## begin DATA SECTION

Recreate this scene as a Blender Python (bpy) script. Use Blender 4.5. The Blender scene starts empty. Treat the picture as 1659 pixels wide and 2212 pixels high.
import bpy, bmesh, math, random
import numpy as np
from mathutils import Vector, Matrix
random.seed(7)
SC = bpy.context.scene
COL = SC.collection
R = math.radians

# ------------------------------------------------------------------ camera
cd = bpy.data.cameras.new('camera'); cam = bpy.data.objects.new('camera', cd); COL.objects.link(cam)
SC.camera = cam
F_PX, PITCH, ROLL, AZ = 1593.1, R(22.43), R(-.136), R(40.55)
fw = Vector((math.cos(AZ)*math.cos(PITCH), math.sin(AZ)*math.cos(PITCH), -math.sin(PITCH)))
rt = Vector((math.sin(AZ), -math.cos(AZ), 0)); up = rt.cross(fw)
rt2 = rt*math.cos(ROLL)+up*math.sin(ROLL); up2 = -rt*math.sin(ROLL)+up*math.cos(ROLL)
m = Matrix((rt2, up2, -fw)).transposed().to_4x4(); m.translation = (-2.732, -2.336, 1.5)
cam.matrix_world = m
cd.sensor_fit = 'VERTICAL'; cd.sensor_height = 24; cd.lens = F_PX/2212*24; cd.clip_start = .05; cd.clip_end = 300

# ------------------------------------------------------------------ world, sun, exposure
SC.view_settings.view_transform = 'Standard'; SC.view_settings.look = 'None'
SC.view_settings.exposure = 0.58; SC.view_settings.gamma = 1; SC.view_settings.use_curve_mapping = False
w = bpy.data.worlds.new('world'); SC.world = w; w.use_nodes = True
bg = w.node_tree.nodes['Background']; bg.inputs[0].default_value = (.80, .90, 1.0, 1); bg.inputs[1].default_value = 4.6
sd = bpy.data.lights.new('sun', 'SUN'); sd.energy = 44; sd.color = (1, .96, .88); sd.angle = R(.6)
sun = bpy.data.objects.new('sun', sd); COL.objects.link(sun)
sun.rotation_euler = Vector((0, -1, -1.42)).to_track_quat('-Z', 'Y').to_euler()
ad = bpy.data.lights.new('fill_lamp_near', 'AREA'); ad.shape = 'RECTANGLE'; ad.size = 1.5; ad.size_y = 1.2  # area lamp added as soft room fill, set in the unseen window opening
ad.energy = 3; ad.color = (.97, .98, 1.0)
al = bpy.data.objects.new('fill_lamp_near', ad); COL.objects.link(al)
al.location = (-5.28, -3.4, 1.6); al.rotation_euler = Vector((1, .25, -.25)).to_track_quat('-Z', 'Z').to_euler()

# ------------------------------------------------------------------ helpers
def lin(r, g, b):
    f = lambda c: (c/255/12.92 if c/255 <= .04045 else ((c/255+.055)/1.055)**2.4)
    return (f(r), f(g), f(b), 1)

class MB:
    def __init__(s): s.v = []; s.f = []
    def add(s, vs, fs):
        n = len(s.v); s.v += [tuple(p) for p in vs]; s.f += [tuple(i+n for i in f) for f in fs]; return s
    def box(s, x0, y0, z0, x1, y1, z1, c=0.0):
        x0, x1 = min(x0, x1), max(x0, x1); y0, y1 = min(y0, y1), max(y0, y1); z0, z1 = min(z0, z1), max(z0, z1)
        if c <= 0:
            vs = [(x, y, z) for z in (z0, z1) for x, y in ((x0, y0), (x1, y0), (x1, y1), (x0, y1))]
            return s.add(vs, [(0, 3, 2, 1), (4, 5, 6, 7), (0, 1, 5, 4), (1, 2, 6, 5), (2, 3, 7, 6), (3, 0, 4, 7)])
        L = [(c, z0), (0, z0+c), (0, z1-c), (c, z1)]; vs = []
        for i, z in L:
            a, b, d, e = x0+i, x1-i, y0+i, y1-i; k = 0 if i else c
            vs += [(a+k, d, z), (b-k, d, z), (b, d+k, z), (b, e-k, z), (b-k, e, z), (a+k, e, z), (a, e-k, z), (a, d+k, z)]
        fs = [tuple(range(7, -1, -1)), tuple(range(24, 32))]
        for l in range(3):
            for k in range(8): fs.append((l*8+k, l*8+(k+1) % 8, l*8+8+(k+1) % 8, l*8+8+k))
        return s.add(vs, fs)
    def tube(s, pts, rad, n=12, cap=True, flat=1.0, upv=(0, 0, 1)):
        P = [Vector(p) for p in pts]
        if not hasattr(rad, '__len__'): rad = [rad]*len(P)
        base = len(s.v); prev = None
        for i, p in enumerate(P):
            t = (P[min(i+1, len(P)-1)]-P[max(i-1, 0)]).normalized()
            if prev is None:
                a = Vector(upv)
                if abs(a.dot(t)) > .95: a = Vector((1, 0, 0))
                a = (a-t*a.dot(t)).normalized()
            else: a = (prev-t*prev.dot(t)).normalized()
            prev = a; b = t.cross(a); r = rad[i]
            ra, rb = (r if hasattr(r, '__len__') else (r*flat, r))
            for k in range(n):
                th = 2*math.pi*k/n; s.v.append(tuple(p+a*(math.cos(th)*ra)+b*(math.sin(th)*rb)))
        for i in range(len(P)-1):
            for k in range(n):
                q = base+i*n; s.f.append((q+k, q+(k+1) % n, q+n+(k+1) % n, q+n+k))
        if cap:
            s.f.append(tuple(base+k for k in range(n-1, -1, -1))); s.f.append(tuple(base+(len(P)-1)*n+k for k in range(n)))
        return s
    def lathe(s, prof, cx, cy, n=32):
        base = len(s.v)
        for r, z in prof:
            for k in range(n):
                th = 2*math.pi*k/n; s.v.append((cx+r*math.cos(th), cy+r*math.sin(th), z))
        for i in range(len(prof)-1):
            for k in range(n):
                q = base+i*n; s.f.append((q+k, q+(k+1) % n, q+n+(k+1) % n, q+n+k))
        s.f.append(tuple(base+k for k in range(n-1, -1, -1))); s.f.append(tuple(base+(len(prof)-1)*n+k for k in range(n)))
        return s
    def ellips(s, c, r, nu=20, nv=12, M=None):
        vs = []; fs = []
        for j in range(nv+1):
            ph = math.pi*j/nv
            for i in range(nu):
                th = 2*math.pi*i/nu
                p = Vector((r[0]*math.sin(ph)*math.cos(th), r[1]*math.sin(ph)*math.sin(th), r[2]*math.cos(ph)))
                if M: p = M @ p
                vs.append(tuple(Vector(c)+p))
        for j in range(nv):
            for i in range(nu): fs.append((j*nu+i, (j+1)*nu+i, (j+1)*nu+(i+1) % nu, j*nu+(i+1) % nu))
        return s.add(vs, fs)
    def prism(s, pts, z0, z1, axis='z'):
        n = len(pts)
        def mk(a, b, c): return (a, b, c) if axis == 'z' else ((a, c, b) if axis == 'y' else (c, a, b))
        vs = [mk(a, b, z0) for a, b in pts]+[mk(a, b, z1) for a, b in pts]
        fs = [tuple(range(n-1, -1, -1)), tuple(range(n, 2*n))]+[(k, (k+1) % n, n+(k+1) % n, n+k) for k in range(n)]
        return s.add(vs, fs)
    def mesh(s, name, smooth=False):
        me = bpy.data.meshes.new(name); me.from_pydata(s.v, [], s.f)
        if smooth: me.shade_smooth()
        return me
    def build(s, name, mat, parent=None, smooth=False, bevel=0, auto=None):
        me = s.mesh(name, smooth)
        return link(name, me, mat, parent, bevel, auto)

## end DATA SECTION

EXERCISE | Select all lines in the listing that include the word "scene".

WRITTEN RESPONSE |
Recreate this scene as a Blender Python (bpy) script. Use Blender 4.5. The Blender scene starts empty. Treat the picture as 1659 pixels wide and 2212 pixels high.
SC = bpy.context.scene